## Task instructions
Print all of the data exactly as written.

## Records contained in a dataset
--
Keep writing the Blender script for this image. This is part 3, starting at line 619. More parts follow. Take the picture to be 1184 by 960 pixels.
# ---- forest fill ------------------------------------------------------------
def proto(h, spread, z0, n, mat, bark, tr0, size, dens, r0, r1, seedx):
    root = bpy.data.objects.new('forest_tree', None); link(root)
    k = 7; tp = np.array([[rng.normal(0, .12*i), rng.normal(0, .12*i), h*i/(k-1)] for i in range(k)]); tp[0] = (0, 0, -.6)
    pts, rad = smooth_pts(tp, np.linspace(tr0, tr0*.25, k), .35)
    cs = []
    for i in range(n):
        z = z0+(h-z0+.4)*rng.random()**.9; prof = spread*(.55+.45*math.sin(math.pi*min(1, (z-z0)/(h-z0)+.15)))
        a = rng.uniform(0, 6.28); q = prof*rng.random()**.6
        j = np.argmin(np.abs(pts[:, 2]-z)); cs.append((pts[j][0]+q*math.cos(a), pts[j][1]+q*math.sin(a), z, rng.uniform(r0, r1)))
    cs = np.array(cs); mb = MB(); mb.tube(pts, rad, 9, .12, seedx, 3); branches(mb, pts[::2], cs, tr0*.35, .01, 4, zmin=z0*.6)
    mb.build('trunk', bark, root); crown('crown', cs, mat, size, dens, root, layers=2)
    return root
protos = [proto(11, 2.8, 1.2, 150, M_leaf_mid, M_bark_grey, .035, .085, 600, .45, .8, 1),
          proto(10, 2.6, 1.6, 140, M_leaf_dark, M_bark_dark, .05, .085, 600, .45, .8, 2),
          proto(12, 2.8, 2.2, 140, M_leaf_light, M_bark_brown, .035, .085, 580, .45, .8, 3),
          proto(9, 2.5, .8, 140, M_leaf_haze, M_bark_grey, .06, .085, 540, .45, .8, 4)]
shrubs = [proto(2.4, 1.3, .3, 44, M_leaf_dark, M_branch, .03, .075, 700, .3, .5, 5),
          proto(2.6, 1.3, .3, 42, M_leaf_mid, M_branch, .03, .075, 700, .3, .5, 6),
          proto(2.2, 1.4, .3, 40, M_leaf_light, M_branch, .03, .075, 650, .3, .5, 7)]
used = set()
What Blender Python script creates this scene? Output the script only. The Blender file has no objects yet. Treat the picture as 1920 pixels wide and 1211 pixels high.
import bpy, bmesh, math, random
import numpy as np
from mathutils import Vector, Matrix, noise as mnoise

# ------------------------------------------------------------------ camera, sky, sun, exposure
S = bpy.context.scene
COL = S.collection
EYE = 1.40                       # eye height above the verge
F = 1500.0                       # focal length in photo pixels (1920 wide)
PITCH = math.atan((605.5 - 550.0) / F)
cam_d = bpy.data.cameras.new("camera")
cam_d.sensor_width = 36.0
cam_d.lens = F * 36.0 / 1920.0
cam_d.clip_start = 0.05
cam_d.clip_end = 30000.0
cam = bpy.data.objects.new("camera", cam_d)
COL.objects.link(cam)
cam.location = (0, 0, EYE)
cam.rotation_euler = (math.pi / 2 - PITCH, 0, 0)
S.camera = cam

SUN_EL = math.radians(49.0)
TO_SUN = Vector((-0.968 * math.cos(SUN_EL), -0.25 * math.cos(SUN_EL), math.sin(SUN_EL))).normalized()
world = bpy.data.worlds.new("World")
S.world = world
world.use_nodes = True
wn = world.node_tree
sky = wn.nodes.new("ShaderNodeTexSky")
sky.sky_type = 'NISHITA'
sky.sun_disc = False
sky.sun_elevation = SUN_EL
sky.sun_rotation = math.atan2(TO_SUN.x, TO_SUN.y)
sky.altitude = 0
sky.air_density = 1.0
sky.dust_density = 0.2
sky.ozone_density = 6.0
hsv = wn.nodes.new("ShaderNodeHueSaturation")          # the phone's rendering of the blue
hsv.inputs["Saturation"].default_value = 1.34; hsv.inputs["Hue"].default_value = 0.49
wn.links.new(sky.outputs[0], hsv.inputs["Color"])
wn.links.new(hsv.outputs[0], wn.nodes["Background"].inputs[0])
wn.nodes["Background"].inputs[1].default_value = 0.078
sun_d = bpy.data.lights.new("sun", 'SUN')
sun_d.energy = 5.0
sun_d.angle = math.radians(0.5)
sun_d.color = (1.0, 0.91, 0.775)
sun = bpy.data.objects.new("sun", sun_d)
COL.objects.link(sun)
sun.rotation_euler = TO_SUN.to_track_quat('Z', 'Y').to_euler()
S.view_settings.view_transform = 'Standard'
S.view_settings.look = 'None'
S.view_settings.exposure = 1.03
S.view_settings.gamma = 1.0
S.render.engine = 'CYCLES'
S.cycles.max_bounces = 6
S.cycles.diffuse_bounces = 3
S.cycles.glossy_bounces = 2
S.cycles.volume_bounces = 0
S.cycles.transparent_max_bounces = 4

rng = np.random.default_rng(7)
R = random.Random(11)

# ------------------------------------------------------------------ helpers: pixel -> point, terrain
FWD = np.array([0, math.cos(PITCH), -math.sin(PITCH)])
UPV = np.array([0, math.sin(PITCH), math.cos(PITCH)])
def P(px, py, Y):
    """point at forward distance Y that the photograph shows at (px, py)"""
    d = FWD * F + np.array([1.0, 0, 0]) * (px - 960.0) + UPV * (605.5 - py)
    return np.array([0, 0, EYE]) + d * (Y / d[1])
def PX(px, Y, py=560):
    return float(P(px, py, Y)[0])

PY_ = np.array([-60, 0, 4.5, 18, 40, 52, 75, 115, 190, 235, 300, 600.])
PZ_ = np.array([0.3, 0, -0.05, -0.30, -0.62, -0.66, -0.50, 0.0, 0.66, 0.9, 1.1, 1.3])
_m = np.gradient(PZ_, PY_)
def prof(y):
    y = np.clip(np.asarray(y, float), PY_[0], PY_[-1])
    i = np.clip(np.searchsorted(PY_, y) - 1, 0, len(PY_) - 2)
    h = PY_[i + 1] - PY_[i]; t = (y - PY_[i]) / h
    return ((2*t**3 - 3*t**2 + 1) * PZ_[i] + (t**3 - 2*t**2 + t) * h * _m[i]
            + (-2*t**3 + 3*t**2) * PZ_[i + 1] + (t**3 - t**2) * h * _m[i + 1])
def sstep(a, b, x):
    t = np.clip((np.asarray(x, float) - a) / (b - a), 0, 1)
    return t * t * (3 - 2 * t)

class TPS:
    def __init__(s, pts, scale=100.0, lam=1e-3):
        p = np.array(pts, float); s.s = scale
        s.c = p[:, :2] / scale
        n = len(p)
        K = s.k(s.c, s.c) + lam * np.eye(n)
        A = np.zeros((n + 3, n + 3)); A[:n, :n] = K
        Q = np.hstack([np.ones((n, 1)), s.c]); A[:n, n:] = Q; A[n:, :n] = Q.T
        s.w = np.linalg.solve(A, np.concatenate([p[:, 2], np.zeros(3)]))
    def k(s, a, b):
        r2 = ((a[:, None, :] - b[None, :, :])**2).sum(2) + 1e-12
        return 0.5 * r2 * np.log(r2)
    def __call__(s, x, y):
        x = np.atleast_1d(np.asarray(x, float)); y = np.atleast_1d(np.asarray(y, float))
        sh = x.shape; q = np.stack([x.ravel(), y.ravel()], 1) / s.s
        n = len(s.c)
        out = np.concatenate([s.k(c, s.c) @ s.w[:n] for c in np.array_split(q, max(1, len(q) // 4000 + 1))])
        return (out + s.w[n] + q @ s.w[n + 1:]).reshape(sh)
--
## Response
Keep writing the Blender script for this image. This is part 3, starting at line 619. More parts follow. Take the picture to be 1184 by 960 pixels.
# ---- forest fill ------------------------------------------------------------
def proto(h, spread, z0, n, mat, bark, tr0, size, dens, r0, r1, seedx):
    root = bpy.data.objects.new('forest_tree', None); link(root)
    k = 7; tp = np.array([[rng.normal(0, .12*i), rng.normal(0, .12*i), h*i/(k-1)] for i in range(k)]); tp[0] = (0, 0, -.6)
    pts, rad = smooth_pts(tp, np.linspace(tr0, tr0*.25, k), .35)
    cs = []
    for i in range(n):
        z = z0+(h-z0+.4)*rng.random()**.9; prof = spread*(.55+.45*math.sin(math.pi*min(1, (z-z0)/(h-z0)+.15)))
        a = rng.uniform(0, 6.28); q = prof*rng.random()**.6
        j = np.argmin(np.abs(pts[:, 2]-z)); cs.append((pts[j][0]+q*math.cos(a), pts[j][1]+q*math.sin(a), z, rng.uniform(r0, r1)))
    cs = np.array(cs); mb = MB(); mb.tube(pts, rad, 9, .12, seedx, 3); branches(mb, pts[::2], cs, tr0*.35, .01, 4, zmin=z0*.6)
    mb.build('trunk', bark, root); crown('crown', cs, mat, size, dens, root, layers=2)
    return root
protos = [proto(11, 2.8, 1.2, 150, M_leaf_mid, M_bark_grey, .035, .085, 600, .45, .8, 1),
          proto(10, 2.6, 1.6, 140, M_leaf_dark, M_bark_dark, .05, .085, 600, .45, .8, 2),
          proto(12, 2.8, 2.2, 140, M_leaf_light, M_bark_brown, .035, .085, 580, .45, .8, 3),
          proto(9, 2.5, .8, 140, M_leaf_haze, M_bark_grey, .06, .085, 540, .45, .8, 4)]
shrubs = [proto(2.4, 1.3, .3, 44, M_leaf_dark, M_branch, .03, .075, 700, .3, .5, 5),
          proto(2.6, 1.3, .3, 42, M_leaf_mid, M_branch, .03, .075, 700, .3, .5, 6),
          proto(2.2, 1.4, .3, 40, M_leaf_light, M_branch, .03, .075, 650, .3, .5, 7)]
used = set()
What Blender Python script creates this scene? Output the script only. The Blender file has no objects yet. Treat the picture as 1920 pixels wide and 1211 pixels high.
import bpy, bmesh, math, random
import numpy as np
from mathutils import Vector, Matrix, noise as mnoise

# ------------------------------------------------------------------ camera, sky, sun, exposure
S = bpy.context.scene
COL = S.collection
EYE = 1.40                       # eye height above the verge
F = 1500.0                       # focal length in photo pixels (1920 wide)
PITCH = math.atan((605.5 - 550.0) / F)
cam_d = bpy.data.cameras.new("camera")
cam_d.sensor_width = 36.0
cam_d.lens = F * 36.0 / 1920.0
cam_d.clip_start = 0.05
cam_d.clip_end = 30000.0
cam = bpy.data.objects.new("camera", cam_d)
COL.objects.link(cam)
cam.location = (0, 0, EYE)
cam.rotation_euler = (math.pi / 2 - PITCH, 0, 0)
S.camera = cam

SUN_EL = math.radians(49.0)
TO_SUN = Vector((-0.968 * math.cos(SUN_EL), -0.25 * math.cos(SUN_EL), math.sin(SUN_EL))).normalized()
world = bpy.data.worlds.new("World")
S.world = world
world.use_nodes = True
wn = world.node_tree
sky = wn.nodes.new("ShaderNodeTexSky")
sky.sky_type = 'NISHITA'
sky.sun_disc = False
sky.sun_elevation = SUN_EL
sky.sun_rotation = math.atan2(TO_SUN.x, TO_SUN.y)
sky.altitude = 0
sky.air_density = 1.0
sky.dust_density = 0.2
sky.ozone_density = 6.0
hsv = wn.nodes.new("ShaderNodeHueSaturation")          # the phone's rendering of the blue
hsv.inputs["Saturation"].default_value = 1.34; hsv.inputs["Hue"].default_value = 0.49
wn.links.new(sky.outputs[0], hsv.inputs["Color"])
wn.links.new(hsv.outputs[0], wn.nodes["Background"].inputs[0])
wn.nodes["Background"].inputs[1].default_value = 0.078
sun_d = bpy.data.lights.new("sun", 'SUN')
sun_d.energy = 5.0
sun_d.angle = math.radians(0.5)
sun_d.color = (1.0, 0.91, 0.775)
sun = bpy.data.objects.new("sun", sun_d)
COL.objects.link(sun)
sun.rotation_euler = TO_SUN.to_track_quat('Z', 'Y').to_euler()
S.view_settings.view_transform = 'Standard'
S.view_settings.look = 'None'
S.view_settings.exposure = 1.03
S.view_settings.gamma = 1.0
S.render.engine = 'CYCLES'
S.cycles.max_bounces = 6
S.cycles.diffuse_bounces = 3
S.cycles.glossy_bounces = 2
S.cycles.volume_bounces = 0
S.cycles.transparent_max_bounces = 4

rng = np.random.default_rng(7)
R = random.Random(11)

# ------------------------------------------------------------------ helpers: pixel -> point, terrain
FWD = np.array([0, math.cos(PITCH), -math.sin(PITCH)])
UPV = np.array([0, math.sin(PITCH), math.cos(PITCH)])
def P(px, py, Y):
    """point at forward distance Y that the photograph shows at (px, py)"""
    d = FWD * F + np.array([1.0, 0, 0]) * (px - 960.0) + UPV * (605.5 - py)
    return np.array([0, 0, EYE]) + d * (Y / d[1])
def PX(px, Y, py=560):
    return float(P(px, py, Y)[0])

PY_ = np.array([-60, 0, 4.5, 18, 40, 52, 75, 115, 190, 235, 300, 600.])
PZ_ = np.array([0.3, 0, -0.05, -0.30, -0.62, -0.66, -0.50, 0.0, 0.66, 0.9, 1.1, 1.3])
_m = np.gradient(PZ_, PY_)
def prof(y):
    y = np.clip(np.asarray(y, float), PY_[0], PY_[-1])
    i = np.clip(np.searchsorted(PY_, y) - 1, 0, len(PY_) - 2)
    h = PY_[i + 1] - PY_[i]; t = (y - PY_[i]) / h
    return ((2*t**3 - 3*t**2 + 1) * PZ_[i] + (t**3 - 2*t**2 + t) * h * _m[i]
            + (-2*t**3 + 3*t**2) * PZ_[i + 1] + (t**3 - t**2) * h * _m[i + 1])
def sstep(a, b, x):
    t = np.clip((np.asarray(x, float) - a) / (b - a), 0, 1)
    return t * t * (3 - 2 * t)

class TPS:
    def __init__(s, pts, scale=100.0, lam=1e-3):
        p = np.array(pts, float); s.s = scale
        s.c = p[:, :2] / scale
        n = len(p)
        K = s.k(s.c, s.c) + lam * np.eye(n)
        A = np.zeros((n + 3, n + 3)); A[:n, :n] = K
        Q = np.hstack([np.ones((n, 1)), s.c]); A[:n, n:] = Q; A[n:, :n] = Q.T
        s.w = np.linalg.solve(A, np.concatenate([p[:, 2], np.zeros(3)]))
    def k(s, a, b):
        r2 = ((a[:, None, :] - b[None, :, :])**2).sum(2) + 1e-12
        return 0.5 * r2 * np.log(r2)
    def __call__(s, x, y):
        x = np.atleast_1d(np.asarray(x, float)); y = np.atleast_1d(np.asarray(y, float))
        sh = x.shape; q = np.stack([x.ravel(), y.ravel()], 1) / s.s
        n = len(s.c)
        out = np.concatenate([s.k(c, s.c) @ s.w[:n] for c in np.array_split(q, max(1, len(q) // 4000 + 1))])
        return (out + s.w[n] + q @ s.w[n + 1:]).reshape(sh)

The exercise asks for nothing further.